| PROBLEM STATEMENT |
Transcribe every line, keeping it exact.

| ENTRIES PROVIDED |

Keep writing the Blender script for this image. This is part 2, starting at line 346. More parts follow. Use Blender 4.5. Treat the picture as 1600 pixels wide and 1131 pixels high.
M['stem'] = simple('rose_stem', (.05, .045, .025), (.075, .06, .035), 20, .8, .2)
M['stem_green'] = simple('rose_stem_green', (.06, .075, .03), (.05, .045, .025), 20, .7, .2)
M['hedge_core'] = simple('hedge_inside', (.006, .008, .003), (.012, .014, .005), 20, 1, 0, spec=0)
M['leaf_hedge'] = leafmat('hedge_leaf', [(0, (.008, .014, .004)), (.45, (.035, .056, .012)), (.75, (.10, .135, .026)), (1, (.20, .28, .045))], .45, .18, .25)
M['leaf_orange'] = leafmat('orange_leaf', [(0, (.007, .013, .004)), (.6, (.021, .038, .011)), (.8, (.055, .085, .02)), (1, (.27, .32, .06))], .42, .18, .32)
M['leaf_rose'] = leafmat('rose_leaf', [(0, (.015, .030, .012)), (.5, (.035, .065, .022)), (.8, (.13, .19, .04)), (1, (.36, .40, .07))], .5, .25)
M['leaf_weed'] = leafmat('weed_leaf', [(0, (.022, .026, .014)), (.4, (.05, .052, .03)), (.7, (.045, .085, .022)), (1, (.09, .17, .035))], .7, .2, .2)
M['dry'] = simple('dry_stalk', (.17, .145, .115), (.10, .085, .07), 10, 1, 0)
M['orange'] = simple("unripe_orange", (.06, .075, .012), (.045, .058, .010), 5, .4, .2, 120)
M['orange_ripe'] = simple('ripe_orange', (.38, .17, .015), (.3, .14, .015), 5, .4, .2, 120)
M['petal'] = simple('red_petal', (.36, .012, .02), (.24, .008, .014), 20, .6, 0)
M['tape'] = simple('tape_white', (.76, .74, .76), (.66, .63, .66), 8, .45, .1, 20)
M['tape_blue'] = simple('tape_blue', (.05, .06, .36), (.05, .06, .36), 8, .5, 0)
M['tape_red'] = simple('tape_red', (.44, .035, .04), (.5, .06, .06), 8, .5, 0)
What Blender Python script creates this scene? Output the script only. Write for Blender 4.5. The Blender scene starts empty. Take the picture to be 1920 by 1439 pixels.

| SOLUTION |
Keep writing the Blender script for this image. This is part 2, starting at line 346. More parts follow. Use Blender 4.5. Treat the picture as 1600 pixels wide and 1131 pixels high.
M['stem'] = simple('rose_stem', (.05, .045, .025), (.075, .06, .035), 20, .8, .2)
M['stem_green'] = simple('rose_stem_green', (.06, .075, .03), (.05, .045, .025), 20, .7, .2)
M['hedge_core'] = simple('hedge_inside', (.006, .008, .003), (.012, .014, .005), 20, 1, 0, spec=0)
M['leaf_hedge'] = leafmat('hedge_leaf', [(0, (.008, .014, .004)), (.45, (.035, .056, .012)), (.75, (.10, .135, .026)), (1, (.20, .28, .045))], .45, .18, .25)
M['leaf_orange'] = leafmat('orange_leaf', [(0, (.007, .013, .004)), (.6, (.021, .038, .011)), (.8, (.055, .085, .02)), (1, (.27, .32, .06))], .42, .18, .32)
M['leaf_rose'] = leafmat('rose_leaf', [(0, (.015, .030, .012)), (.5, (.035, .065, .022)), (.8, (.13, .19, .04)), (1, (.36, .40, .07))], .5, .25)
M['leaf_weed'] = leafmat('weed_leaf', [(0, (.022, .026, .014)), (.4, (.05, .052, .03)), (.7, (.045, .085, .022)), (1, (.09, .17, .035))], .7, .2, .2)
M['dry'] = simple('dry_stalk', (.17, .145, .115), (.10, .085, .07), 10, 1, 0)
M['orange'] = simple("unripe_orange", (.06, .075, .012), (.045, .058, .010), 5, .4, .2, 120)
M['orange_ripe'] = simple('ripe_orange', (.38, .17, .015), (.3, .14, .015), 5, .4, .2, 120)
M['petal'] = simple('red_petal', (.36, .012, .02), (.24, .008, .014), 20, .6, 0)
M['tape'] = simple('tape_white', (.76, .74, .76), (.66, .63, .66), 8, .45, .1, 20)
M['tape_blue'] = simple('tape_blue', (.05, .06, .36), (.05, .06, .36), 8, .5, 0)
M['tape_red'] = simple('tape_red', (.44, .035, .04), (.5, .06, .06), 8, .5, 0)
What Blender Python script creates this scene? Output the script only. Write for Blender 4.5. The Blender scene starts empty. Take the picture to be 1920 by 1439 pixels.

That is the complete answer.